Many of his best collaborators became lifelong friends. He stayed close to Sir Michael Caine, with whom he worked on the classic Sixties movie, The Italian Job, celebrating birthdays and special occasions. In 2006, Caine presented Jones with a lifetime achievement award at the sixth annual BBC Radio Jazz Awards, where the musician returned to his roots by conducting a big band in some of his own arrangements.

Frank Sinatra and Quincy Jones at the Grammy Awards, 1991

Frank Sinatra and Quincy Jones at the Grammy Awards, 1991 (Getty Images)

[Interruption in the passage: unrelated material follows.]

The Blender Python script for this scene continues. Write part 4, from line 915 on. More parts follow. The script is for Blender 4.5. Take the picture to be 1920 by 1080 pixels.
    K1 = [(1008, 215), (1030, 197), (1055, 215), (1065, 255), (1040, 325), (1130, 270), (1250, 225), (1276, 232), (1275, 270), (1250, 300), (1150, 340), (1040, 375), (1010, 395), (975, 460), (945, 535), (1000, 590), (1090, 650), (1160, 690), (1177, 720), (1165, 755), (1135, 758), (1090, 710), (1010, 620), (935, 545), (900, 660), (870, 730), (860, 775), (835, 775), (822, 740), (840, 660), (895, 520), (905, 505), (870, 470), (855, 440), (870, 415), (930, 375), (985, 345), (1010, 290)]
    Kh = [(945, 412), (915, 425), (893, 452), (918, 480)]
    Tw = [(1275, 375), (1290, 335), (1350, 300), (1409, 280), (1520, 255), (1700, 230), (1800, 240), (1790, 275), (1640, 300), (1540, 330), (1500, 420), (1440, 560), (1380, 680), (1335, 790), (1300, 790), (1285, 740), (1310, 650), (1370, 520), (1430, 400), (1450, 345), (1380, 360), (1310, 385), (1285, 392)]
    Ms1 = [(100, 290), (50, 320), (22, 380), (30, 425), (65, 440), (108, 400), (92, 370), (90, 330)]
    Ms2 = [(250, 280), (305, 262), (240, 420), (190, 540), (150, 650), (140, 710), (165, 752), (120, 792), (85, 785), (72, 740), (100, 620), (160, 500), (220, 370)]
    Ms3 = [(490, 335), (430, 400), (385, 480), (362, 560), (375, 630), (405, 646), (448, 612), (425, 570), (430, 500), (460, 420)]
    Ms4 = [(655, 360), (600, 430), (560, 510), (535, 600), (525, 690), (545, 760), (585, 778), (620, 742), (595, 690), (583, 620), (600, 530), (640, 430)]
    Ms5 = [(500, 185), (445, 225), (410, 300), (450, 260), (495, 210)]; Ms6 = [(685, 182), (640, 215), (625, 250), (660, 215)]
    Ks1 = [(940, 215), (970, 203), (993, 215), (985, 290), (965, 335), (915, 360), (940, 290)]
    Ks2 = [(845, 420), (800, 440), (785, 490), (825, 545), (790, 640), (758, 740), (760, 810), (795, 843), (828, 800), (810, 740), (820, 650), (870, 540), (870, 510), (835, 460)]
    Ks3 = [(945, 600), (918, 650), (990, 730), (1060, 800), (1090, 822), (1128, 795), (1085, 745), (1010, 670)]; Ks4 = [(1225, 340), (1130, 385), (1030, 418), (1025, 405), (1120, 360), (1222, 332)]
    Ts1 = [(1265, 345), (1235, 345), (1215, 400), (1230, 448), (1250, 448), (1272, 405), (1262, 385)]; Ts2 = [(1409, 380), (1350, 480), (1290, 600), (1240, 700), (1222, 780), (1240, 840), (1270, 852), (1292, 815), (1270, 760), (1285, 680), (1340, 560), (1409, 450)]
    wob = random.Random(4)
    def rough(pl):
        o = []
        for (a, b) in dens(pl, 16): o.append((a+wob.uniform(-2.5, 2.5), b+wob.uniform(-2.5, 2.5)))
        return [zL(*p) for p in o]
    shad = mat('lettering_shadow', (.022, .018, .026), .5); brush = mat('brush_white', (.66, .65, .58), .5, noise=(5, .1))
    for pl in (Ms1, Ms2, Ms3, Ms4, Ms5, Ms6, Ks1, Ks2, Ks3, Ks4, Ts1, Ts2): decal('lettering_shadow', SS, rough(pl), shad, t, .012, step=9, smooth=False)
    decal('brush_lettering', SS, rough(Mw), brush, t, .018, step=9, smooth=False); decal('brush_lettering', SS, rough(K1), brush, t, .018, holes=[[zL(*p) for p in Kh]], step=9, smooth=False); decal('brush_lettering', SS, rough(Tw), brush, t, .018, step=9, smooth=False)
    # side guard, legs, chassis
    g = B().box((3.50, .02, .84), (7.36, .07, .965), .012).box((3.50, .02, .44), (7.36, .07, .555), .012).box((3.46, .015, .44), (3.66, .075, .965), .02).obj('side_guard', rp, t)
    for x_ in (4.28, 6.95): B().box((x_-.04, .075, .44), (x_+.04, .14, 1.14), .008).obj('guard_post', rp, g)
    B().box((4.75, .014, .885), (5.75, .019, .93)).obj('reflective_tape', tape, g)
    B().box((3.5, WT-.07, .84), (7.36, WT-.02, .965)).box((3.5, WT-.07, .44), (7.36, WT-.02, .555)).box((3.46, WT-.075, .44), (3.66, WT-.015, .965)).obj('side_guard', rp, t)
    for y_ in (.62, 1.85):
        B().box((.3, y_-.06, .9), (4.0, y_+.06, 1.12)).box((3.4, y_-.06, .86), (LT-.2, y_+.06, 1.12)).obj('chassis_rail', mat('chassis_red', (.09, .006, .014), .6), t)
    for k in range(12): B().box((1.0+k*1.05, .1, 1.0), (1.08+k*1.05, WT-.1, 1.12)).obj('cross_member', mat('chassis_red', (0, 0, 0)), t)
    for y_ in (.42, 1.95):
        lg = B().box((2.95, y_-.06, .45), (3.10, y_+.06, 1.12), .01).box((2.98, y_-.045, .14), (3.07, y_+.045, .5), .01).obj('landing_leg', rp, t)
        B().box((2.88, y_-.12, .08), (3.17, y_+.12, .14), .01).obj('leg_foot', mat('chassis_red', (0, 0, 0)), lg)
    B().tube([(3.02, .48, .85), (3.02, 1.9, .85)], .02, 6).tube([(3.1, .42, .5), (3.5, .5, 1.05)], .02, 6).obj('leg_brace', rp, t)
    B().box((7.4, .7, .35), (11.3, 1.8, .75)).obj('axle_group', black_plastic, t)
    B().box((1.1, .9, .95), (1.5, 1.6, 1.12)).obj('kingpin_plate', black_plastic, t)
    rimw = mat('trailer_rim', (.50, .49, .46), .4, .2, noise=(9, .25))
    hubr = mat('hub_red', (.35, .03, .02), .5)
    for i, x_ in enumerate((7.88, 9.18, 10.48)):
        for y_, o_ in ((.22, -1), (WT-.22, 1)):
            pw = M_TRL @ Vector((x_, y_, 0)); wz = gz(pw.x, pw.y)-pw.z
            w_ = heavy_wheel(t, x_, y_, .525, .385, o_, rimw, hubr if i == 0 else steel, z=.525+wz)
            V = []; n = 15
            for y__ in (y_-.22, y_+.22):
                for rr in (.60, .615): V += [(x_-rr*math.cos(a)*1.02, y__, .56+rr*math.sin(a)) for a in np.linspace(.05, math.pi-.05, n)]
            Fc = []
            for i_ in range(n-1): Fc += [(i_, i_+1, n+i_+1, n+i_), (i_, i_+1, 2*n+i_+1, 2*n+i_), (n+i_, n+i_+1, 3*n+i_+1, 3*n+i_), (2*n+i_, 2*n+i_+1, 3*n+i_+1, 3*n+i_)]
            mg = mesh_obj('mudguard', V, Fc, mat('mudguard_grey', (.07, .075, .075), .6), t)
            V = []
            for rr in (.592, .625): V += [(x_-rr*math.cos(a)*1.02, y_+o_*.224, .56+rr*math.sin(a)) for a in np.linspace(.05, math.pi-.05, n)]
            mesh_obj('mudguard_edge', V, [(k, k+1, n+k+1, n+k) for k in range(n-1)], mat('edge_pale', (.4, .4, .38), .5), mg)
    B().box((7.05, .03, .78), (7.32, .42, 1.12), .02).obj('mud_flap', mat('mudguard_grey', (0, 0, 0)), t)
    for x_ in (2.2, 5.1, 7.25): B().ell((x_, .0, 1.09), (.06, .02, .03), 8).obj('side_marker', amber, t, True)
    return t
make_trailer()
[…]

“Jazz is the classical music of pop music,” Jones told the audience. “In 40 years’ time, people such as [Count] Basie, Duke [Ellington], [John] Coltrane and Miles [Davis] will be mentioned alongside Bach, Beethoven and Stravinsky.”

He was married three times, first to his high-school girlfriend Jeri Caldwell – with whom he shared his first child, Jolie – for nine years until 1966. He had a son and a daughter with second wife Ulla Andersson, to whom he was married for seven years until divorcing her to marry Twin Peaks star Peggy Lipton. They had two daughters, including actor Rashia Jones, before divorcing in 1989.

Jones never remarried but had two other children, Rachel and Kenya, with dancer Carol Reynolds and actor Nastassja Kinski, respectively. He is survived by his seven children.